Skipper lets go of my hand.
“Not too much trouble at all.” Then he remembers. “Oh, we can’t – the tender’s not working.” (We got a rope stuck in its turbo jets this afternoon.)
Her face falls. Skipper thinks hard. “I could give you a lift on the jet ski?”
She nods with delight and her smile lights up the night. “That would be perfect! And don’t worry about coming to pick me up later. I can get a water taxi back!”
Sweet girl.
0210
I hold the painter tight (the rope that you tie up with) so that she can step on to the jet ski behind Skipper. With her Jimmy Choos in one hand she wraps her arms around Skipper’s waist and they fly into the dark.

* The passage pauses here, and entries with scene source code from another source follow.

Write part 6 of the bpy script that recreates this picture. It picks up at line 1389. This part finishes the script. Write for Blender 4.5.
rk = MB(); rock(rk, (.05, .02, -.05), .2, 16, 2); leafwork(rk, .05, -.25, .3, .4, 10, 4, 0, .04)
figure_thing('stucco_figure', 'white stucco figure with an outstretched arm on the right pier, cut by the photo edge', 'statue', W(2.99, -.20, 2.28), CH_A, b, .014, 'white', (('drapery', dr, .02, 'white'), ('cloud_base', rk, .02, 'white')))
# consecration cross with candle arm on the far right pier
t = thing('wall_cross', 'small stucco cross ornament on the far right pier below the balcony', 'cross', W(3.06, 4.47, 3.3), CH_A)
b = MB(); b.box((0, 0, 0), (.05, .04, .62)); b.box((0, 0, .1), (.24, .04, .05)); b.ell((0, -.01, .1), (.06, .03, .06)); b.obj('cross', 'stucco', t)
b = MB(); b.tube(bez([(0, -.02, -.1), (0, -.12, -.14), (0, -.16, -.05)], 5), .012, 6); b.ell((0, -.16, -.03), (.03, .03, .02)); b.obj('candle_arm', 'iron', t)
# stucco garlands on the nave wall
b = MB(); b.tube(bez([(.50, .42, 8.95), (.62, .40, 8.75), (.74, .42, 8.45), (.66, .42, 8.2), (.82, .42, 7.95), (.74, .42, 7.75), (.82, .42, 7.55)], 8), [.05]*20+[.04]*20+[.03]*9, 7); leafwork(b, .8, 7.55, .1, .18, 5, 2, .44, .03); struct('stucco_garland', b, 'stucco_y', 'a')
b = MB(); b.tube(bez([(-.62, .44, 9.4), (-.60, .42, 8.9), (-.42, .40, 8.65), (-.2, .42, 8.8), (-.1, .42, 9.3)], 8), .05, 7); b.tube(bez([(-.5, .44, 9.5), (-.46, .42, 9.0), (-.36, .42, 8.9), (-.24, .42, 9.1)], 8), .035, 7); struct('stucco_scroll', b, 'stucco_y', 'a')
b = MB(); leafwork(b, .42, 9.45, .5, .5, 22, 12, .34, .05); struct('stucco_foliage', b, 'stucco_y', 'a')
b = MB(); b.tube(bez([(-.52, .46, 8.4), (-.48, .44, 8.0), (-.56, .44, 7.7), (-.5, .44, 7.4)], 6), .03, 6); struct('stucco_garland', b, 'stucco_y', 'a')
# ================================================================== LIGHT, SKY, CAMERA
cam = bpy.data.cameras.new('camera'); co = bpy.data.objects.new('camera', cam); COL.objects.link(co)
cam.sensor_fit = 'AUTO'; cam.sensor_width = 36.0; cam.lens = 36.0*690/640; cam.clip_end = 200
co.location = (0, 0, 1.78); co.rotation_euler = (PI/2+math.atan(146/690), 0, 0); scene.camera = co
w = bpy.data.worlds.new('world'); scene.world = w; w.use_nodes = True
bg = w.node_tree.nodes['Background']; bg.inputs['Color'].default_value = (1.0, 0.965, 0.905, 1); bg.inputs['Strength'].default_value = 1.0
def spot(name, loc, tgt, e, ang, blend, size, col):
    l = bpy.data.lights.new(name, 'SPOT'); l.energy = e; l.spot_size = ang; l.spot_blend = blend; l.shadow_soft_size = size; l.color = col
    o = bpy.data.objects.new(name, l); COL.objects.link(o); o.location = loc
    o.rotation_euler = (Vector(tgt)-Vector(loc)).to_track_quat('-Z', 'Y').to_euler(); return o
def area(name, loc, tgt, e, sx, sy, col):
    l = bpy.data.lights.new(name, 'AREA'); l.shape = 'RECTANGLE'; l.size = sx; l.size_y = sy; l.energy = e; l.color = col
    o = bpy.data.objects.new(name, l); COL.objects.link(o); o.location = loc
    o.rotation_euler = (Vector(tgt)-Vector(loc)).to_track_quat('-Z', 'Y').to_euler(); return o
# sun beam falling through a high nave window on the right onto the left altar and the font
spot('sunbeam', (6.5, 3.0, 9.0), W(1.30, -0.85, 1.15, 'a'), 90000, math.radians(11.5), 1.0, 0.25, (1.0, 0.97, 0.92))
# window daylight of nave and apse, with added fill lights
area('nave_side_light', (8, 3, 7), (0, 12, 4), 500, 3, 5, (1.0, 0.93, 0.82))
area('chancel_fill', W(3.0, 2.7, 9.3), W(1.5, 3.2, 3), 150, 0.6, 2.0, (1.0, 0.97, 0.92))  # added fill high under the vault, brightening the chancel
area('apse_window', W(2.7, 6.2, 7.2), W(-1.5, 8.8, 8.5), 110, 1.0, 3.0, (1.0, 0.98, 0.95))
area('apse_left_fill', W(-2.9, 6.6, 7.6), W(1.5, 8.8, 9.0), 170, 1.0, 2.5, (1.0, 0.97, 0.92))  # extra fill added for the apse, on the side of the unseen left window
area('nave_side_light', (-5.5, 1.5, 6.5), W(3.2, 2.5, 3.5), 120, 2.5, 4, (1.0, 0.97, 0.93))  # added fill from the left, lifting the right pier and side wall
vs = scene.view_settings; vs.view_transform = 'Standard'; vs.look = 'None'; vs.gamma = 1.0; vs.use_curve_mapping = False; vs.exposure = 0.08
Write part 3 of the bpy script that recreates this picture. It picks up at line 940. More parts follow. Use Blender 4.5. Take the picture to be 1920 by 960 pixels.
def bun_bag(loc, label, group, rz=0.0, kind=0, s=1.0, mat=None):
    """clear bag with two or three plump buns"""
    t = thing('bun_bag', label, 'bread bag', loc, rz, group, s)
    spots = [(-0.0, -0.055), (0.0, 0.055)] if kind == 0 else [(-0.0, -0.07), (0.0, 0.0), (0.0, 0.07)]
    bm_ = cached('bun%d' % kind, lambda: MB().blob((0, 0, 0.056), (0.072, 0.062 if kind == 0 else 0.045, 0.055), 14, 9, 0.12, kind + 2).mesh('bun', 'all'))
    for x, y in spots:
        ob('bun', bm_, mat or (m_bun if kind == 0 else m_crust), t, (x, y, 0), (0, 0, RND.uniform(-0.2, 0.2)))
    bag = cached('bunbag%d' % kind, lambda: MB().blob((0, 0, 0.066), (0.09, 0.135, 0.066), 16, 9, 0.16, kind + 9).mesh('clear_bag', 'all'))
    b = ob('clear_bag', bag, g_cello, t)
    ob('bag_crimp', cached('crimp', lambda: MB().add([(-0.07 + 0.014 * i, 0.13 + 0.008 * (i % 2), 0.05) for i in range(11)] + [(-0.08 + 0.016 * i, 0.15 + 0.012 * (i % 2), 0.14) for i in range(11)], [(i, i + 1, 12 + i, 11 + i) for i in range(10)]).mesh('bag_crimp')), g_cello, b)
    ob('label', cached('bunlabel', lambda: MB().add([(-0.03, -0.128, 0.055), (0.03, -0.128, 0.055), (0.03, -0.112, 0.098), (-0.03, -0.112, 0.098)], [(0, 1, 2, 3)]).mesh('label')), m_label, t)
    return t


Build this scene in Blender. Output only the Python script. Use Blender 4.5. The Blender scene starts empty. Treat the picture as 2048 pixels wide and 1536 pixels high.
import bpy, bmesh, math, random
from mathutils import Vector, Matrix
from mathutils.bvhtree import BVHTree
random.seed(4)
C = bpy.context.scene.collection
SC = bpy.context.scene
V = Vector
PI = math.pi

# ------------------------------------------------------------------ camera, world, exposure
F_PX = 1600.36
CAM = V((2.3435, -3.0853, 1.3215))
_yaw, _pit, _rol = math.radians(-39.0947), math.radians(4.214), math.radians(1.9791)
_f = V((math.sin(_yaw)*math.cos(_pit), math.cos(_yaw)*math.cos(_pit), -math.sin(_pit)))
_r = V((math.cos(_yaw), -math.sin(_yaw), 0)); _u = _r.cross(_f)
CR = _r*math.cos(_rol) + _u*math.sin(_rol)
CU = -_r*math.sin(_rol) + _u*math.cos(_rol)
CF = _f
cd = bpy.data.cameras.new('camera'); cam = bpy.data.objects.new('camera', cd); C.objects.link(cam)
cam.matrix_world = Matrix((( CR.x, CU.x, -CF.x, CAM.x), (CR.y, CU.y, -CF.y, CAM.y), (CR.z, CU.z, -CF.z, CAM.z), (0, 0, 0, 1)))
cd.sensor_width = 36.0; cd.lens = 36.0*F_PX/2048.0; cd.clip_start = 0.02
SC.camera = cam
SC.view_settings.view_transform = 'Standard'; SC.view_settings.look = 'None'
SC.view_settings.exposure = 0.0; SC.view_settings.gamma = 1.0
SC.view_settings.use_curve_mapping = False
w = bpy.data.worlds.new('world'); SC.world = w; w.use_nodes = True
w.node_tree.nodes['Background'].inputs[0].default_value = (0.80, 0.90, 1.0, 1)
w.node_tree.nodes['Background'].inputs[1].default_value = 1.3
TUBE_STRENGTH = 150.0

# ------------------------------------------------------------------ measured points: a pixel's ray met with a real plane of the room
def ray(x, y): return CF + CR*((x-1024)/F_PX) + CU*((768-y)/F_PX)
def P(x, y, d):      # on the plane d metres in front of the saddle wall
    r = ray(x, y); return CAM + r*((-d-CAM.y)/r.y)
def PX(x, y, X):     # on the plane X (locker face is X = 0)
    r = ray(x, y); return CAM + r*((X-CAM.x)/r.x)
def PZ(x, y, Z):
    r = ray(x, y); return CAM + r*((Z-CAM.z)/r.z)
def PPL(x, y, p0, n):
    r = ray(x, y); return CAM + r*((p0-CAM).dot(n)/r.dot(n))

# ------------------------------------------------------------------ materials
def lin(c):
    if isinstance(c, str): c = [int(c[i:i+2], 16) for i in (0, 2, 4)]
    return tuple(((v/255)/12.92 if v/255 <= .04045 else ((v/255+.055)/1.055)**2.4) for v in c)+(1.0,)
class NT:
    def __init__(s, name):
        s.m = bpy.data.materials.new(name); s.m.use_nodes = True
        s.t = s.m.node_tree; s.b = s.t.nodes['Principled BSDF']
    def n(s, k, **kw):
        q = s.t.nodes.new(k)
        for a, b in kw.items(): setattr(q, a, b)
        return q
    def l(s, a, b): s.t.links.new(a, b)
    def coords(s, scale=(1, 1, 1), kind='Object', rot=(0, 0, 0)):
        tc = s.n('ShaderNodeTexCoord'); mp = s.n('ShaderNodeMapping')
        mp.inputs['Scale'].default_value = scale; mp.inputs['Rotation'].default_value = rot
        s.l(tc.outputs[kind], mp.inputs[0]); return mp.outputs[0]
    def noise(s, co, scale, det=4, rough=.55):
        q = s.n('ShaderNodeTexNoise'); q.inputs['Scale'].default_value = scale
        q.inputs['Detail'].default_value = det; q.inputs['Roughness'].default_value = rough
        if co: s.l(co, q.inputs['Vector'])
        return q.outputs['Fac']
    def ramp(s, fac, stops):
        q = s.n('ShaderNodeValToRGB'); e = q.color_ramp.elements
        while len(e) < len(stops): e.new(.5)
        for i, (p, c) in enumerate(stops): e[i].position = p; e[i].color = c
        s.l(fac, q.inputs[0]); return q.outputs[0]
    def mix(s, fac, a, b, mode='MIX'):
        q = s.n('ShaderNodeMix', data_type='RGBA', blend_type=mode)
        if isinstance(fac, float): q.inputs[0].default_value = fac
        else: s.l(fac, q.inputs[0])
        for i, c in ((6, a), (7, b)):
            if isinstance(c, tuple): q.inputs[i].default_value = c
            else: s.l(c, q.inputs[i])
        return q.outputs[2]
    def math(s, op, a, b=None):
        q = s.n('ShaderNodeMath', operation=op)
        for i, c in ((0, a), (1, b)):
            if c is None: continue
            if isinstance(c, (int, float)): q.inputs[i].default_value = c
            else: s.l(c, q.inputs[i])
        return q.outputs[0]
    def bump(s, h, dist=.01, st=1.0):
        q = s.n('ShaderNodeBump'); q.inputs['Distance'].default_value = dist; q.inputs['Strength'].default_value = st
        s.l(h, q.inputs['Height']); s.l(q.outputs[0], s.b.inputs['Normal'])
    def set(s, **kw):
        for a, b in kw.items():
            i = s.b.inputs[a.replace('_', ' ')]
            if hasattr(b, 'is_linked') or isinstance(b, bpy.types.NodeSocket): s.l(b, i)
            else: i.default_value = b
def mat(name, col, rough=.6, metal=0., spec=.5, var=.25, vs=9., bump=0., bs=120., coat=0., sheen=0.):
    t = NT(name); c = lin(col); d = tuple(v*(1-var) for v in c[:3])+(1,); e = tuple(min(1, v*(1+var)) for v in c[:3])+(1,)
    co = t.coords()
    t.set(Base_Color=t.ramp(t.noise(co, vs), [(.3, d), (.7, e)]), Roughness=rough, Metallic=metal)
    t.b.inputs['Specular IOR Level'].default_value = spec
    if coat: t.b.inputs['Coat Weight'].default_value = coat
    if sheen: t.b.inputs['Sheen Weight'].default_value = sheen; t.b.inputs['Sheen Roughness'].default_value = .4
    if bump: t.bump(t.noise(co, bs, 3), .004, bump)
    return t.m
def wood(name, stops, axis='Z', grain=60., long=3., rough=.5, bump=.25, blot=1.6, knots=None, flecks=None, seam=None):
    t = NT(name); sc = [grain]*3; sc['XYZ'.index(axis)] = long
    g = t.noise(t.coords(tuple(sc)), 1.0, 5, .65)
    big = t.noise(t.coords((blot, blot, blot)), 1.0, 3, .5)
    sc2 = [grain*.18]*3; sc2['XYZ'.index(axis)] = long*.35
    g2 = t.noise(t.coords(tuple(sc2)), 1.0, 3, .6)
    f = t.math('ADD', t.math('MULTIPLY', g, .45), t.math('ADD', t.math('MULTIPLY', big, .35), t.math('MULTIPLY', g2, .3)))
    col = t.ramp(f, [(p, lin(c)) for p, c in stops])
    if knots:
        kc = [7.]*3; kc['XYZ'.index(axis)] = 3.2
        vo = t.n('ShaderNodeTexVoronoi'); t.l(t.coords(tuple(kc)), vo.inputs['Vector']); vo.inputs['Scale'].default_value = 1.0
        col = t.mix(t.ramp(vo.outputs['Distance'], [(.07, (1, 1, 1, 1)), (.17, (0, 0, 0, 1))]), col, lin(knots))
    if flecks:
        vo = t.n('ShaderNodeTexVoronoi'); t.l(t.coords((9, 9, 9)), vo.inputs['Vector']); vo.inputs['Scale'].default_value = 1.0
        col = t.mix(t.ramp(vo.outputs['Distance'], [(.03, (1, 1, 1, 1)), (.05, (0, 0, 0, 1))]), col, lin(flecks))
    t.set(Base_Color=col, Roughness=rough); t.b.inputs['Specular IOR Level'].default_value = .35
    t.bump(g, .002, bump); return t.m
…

I pull open the cabin hatch door and get ready for bed.
0220
Skipper returns. I’m wrapped in a sheet, watching the stars through the mosquito net. I listen to him tying up the jet ski.
0230
Skipper has negotiated the mosquito net and the steep steps down into our cabin. He climbs up to his bunk. He mutters a sleepy ‘good night’. So much for romance. We’ve been up since 0630: a 20 hour day. I remember I haven’t set the alarm. It doesn’t matter. I will wake with the owner’s daughter’s return at around five a.m. and again at sunrise shortly after. And then we’ll start another day.